My first prenatal appointment was on Friday, December 2. Aaron was unable to go with me because he'd worked a 12 hour night shift on Thursday night. I waited, and waited, and waited to be called back to the ultrasound room. My doctor has great bedside manner and really takes his time to talk and address concerns, etc. but it leaves the waiting room full. It was actually 2 hours from the time my appointment was supposed to start that I finally saw him. Dr. Barton does an ultrasound at the first appointment to check for the heart beat and allow you your first glance at the life growing inside. I remember that moment so well the last time around, when I first saw Maddie. We talked for a few minutes, he asked me what was going on in our lives and how Maddie was doing. Then it was time to see the baby. He applied the gel and moved the wand around for a minute and said "Let me make sure I'm not seeing what I think I'm seeing." At this point I thought for sure that there was no heartbeat, I was preparing myself to hear that. He then said "You have one at home?" "Yes. I was absolutely shocked to hear the next thing he said, "What do you think about three?" "SERIOUSLY!?!?!?" To be honest, I was far more prepared to hear that there was no baby at all. I looked at the screen and it was plainly obvious that there were two babies. He helped me see a heartbeat and then I was delighted (but still in shock) to see the other one moving around quite a bit. He briefly went over some of the potential problems and complications, mentioning pre-term labor, c-section, etc. He said he'd see me again in 4 weeks. I walked out to the lab and the lab tech was the first one I shared the news with. My lab tech looked like he could be Santa Claus, with a personality to match it. He just giggled and chuckled. My shock had made my veins disappear and it was an unusually hard draw. Once that was done I went to the car to drive back to work, and I remember just saying over and over "Wow, what are we going to do?!?"

I made a quick stop by the house and woke Aaron up and gave him the ultrasound pictures. He looked at it for a minute and sat straight up in bed and said "This isn't supposed to happen, it's supposed to skip a generation!" Aaron is an identical twin. I told him it was clear as day and he agreed. We talked for a few minutes about how this will change a few things - namely my employment status. The cost of three kids in daycare with two of them being newborns is just not something I'm willing to pay. I have longed to be a stay-at-home-mom and it looks like the opportunity has presented itself. I am looking forward to it!

We decided we couldn't hold this much of a surprise in for 3 more weeks and went to share the news with our families. Everyone is ecstatic and amazed! Maddie had actually told me while we were in Phoenix that when I have a baby she will get a sister AND a brother. She might be right! She has noticed my stomach is growing and laughs when she says "There's some babies in there!"

My mind has been racing with all of the possibilities and I've been reading and asking questions of friends who have had multiples. I am going to my next appointment prepared with a list of questions for my doctor. The hard part for me is not having much control over the next 7 months...but I am also realizing I will have little control over the rest of my life!
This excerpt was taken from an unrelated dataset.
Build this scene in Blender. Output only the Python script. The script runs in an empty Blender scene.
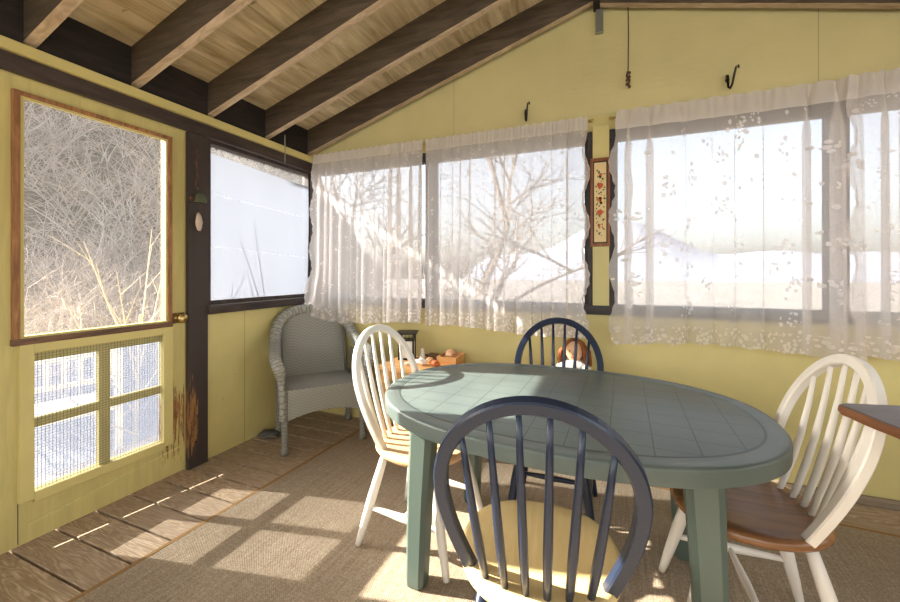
import bpy, bmesh, math, random
from mathutils import Vector, Matrix, noise
R = math.radians
sc = bpy.context.scene
COL = sc.collection

# ------------------------------------------------------------------ camera, sky, sun, lights, exposure
cd = bpy.data.cameras.new('camera'); cam = bpy.data.objects.new('camera', cd); COL.objects.link(cam)
cam.location = (2.3636, -2.656, 1.2); cam.rotation_euler = (R(90), 0, R(22.03))
cd.sensor_width = 36.0; cd.lens = 385.3 / 900 * 36.0; cd.shift_y = (271.7 - 301) / 900
cd.clip_start = 0.02; cd.clip_end = 400
sc.camera = cam
w = bpy.data.worlds.new('sky'); sc.world = w; w.use_nodes = True
wn = w.node_tree.nodes; wl = w.node_tree.links; wn.clear()
st = wn.new('ShaderNodeTexSky'); st.sky_type = 'NISHITA'; st.sun_disc = False
st.sun_elevation = R(30.4); st.sun_rotation = R(258); st.dust_density = 4.0; st.air_density = 1.0; st.ozone_density = 1.0
hs = wn.new('ShaderNodeHueSaturation'); hs.inputs['Saturation'].default_value = 0.55
bg = wn.new('ShaderNodeBackground'); bg.inputs['Strength'].default_value = 0.55
wo = wn.new('ShaderNodeOutputWorld')
wl.new(st.outputs[0], hs.inputs['Color']); wl.new(hs.outputs[0], bg.inputs[0]); wl.new(bg.outputs[0], wo.inputs[0])
sd = bpy.data.lights.new('sun', 'SUN'); sd.energy = 27; sd.angle = R(0.6); sd.color = (1.0, 0.93, 0.82)
sun = bpy.data.objects.new('sun', sd); COL.objects.link(sun); sun.location = (-8, -3, 6)
sun.rotation_euler = Vector((0.871, 0.183, -0.522)).to_track_quat('-Z', 'Y').to_euler()
def area(name, loc, rot, sx, sy, e, col):
    d = bpy.data.lights.new(name, 'AREA'); d.shape = 'RECTANGLE'; d.size = sx; d.size_y = sy; d.energy = e; d.color = col
    o = bpy.data.objects.new(name, d); COL.objects.link(o); o.location = loc; o.rotation_euler = rot; return o
# fill lamps added outside the rear and right wall openings to brighten the room
area('rear_opening_fill', (2.4, -5.35, 1.55), (R(90), 0, 0), 4.2, 1.1, 55, (1.0, 0.97, 0.93))
area('right_opening_fill', (5.05, -2.9, 1.55), (0, R(90), 0), 1.1, 3.6, 30, (0.93, 0.96, 1.0))
sc.view_settings.view_transform = 'Standard'; sc.view_settings.look = 'None'
sc.view_settings.exposure = 0.06; sc.view_settings.gamma = 1.0; sc.view_settings.use_curve_mapping = False
sc.cycles.transparent_max_bounces = 32
sc.cycles.max_bounces = 10; sc.cycles.diffuse_bounces = 6; sc.cycles.transmission_bounces = 8
sc.cycles.use_denoising = True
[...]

I am hoping to be able to work through April so that we can really get our debt down to almost zero (other than student loans).

The last several days I have felt that light fluttering and I am again amazed at the miracle of new life. I am anxious for my next appointment on the 30th where I will be able to hear their heartbeats.
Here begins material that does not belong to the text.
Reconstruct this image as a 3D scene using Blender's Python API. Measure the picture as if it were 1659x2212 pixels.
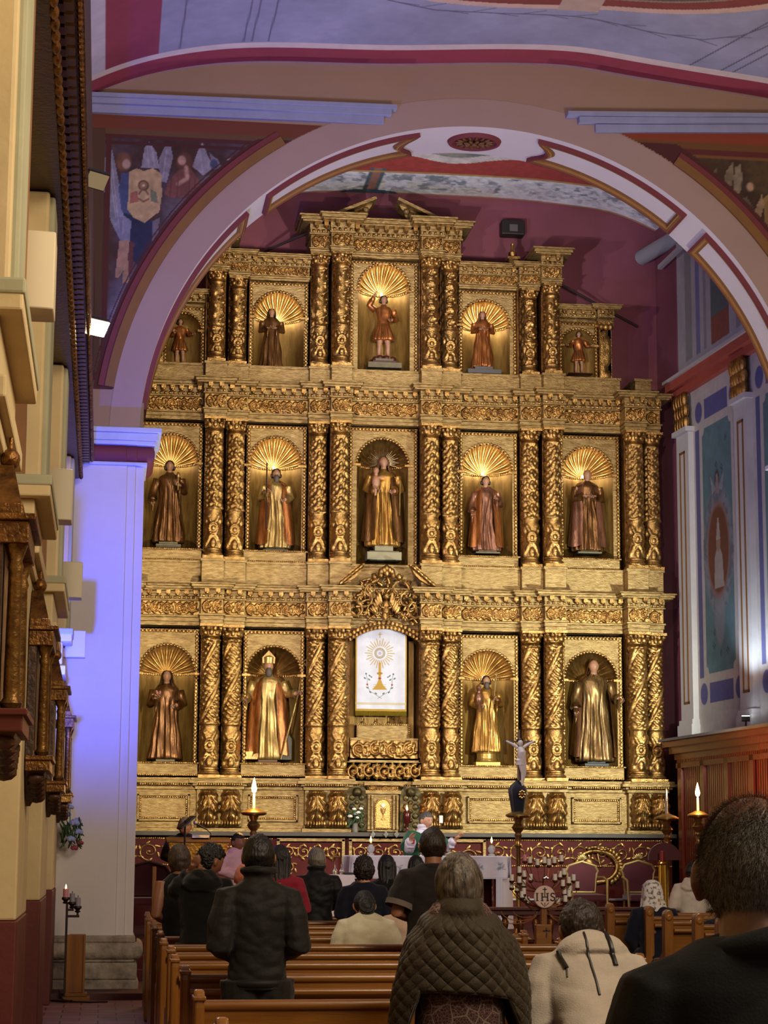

Aaron gave me a Priesthood blessing on Sunday night that was jsut what I needed. I have been praying for peace of mind and heart knowing how much of a change this is going to mean for our family. I really do love and want these babies, but I was concerned at how apprehensive I was feeling. I am sure it's a normal emotion and reaction under the circumstances, but I wanted to find the excitement and joy that I had when I was pregnant with Maddie. I had talked about it several times with Aaron and the blessing he gave me Sunday was really comforting and brought me a lot of peace.

We are just full of exciting, big life changing news! Aaron finished his finals on Tuesday and he has done so well. He graduates tonight. I am so proud of him. He has worked so hard and his determination to do this has really amazed me. It has not been an easy journey for any of us but we made it - of course, he gets most of the credit!

2 comments:

Jodi said...

Hey - it's about time you updated this thing!! So excited for you about the twins!

Melany aka Supermom said...

Hey, so glad to see you updating your blog again!!!
I'm SO super excited for you. For the pregnancy, twins and the fact that you will be a SAHM!!